**EXERCISE:** Using the records that appear below, write out exactly the lines from the one with "Reconstruct this image" through the one with "col = scene.collection", keeping both end lines.

**TASK INPUTS:**
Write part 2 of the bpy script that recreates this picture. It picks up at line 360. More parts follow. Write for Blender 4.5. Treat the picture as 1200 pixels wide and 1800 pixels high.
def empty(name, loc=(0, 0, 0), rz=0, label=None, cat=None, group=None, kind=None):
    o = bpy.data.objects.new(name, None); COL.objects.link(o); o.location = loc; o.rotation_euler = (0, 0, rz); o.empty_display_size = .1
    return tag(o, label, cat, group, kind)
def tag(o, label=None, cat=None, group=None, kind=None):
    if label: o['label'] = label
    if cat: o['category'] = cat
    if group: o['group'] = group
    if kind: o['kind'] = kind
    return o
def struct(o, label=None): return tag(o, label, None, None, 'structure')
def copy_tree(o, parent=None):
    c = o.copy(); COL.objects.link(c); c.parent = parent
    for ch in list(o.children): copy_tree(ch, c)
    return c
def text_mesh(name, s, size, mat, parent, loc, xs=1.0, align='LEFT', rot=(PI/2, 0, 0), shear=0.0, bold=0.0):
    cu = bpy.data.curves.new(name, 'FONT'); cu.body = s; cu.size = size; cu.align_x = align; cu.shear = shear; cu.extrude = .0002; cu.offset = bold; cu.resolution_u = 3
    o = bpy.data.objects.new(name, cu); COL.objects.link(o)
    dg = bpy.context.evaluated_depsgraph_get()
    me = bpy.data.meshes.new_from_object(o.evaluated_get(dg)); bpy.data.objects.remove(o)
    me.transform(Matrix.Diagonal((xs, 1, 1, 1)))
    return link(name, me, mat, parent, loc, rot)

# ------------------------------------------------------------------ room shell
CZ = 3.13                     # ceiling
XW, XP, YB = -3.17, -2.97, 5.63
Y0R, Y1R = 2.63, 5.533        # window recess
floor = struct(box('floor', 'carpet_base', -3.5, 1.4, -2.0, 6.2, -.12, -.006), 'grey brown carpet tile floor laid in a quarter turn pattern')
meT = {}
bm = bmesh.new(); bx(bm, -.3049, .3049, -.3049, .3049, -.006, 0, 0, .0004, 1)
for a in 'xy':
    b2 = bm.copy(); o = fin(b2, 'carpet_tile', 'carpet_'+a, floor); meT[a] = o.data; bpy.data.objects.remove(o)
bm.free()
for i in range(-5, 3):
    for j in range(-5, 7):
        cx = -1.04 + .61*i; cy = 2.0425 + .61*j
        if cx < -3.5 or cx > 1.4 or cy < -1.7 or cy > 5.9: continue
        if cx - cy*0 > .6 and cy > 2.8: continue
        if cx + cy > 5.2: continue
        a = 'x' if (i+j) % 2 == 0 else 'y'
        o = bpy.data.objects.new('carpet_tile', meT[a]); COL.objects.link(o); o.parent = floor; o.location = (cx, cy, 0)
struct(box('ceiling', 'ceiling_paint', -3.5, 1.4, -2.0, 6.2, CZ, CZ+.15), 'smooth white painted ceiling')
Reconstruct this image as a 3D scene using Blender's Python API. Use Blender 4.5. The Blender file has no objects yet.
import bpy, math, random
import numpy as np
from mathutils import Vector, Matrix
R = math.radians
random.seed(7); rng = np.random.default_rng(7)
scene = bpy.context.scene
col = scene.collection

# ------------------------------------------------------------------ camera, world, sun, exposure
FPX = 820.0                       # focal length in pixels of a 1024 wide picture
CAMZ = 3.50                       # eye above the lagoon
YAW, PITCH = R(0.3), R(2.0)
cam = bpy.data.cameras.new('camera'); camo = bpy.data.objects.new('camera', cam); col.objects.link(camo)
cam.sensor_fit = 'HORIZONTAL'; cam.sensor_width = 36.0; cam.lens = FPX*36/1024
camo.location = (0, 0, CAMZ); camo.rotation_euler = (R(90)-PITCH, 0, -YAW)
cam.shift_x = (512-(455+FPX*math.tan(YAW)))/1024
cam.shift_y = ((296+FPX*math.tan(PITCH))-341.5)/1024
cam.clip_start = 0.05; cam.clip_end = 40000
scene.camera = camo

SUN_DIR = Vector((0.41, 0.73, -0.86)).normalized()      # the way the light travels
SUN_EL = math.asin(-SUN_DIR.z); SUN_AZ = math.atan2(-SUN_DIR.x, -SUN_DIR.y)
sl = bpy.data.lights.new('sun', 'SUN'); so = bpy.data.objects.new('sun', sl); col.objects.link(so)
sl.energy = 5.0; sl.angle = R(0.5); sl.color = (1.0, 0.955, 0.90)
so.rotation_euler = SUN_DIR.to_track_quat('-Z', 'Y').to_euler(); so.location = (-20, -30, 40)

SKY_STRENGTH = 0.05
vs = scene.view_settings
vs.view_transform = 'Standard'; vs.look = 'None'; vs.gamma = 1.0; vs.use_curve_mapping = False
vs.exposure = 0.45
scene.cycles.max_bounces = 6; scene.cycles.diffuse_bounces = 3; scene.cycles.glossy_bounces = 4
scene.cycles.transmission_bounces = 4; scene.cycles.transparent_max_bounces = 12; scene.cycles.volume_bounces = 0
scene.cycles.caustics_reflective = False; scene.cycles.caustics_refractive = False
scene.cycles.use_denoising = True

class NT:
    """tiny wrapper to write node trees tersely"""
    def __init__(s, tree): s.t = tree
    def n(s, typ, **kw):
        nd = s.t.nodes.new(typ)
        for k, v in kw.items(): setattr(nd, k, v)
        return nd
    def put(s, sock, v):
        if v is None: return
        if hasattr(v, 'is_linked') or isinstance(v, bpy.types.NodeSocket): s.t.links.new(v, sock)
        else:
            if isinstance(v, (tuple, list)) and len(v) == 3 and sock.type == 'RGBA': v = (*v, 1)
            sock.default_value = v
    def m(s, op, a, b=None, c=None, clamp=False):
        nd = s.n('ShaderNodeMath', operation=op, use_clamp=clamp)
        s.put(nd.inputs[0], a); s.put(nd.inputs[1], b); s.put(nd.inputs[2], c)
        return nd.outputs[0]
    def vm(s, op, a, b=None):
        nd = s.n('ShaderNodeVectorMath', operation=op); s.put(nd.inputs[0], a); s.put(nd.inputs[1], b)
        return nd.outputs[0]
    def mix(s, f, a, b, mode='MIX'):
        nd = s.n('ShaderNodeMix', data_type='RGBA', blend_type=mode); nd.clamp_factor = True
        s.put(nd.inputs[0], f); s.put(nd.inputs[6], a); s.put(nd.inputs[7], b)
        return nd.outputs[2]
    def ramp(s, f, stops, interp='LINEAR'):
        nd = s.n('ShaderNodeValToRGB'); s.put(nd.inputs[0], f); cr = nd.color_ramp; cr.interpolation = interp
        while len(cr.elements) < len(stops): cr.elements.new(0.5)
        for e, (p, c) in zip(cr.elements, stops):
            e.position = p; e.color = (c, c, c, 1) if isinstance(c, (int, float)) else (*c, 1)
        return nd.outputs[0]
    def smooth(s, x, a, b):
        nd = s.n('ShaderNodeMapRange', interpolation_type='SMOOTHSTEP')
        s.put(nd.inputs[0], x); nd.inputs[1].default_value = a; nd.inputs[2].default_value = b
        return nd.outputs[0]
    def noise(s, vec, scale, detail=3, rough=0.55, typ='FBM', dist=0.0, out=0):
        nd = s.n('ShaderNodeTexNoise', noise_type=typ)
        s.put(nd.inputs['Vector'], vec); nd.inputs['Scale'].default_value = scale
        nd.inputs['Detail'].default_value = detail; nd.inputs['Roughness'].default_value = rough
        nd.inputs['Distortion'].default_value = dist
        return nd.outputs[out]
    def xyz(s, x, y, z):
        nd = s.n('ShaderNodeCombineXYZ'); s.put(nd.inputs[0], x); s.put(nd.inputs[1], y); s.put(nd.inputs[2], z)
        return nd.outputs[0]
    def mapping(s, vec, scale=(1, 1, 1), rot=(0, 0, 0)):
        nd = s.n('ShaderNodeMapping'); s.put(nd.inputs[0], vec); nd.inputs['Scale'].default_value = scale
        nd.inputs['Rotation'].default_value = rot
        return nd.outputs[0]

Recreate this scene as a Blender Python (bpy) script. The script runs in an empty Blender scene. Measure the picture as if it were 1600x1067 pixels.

**EXERCISE RESULT:**
Reconstruct this image as a 3D scene using Blender's Python API. Use Blender 4.5. The Blender file has no objects yet.
import bpy, math, random
import numpy as np
from mathutils import Vector, Matrix
R = math.radians
random.seed(7); rng = np.random.default_rng(7)
scene = bpy.context.scene
col = scene.collection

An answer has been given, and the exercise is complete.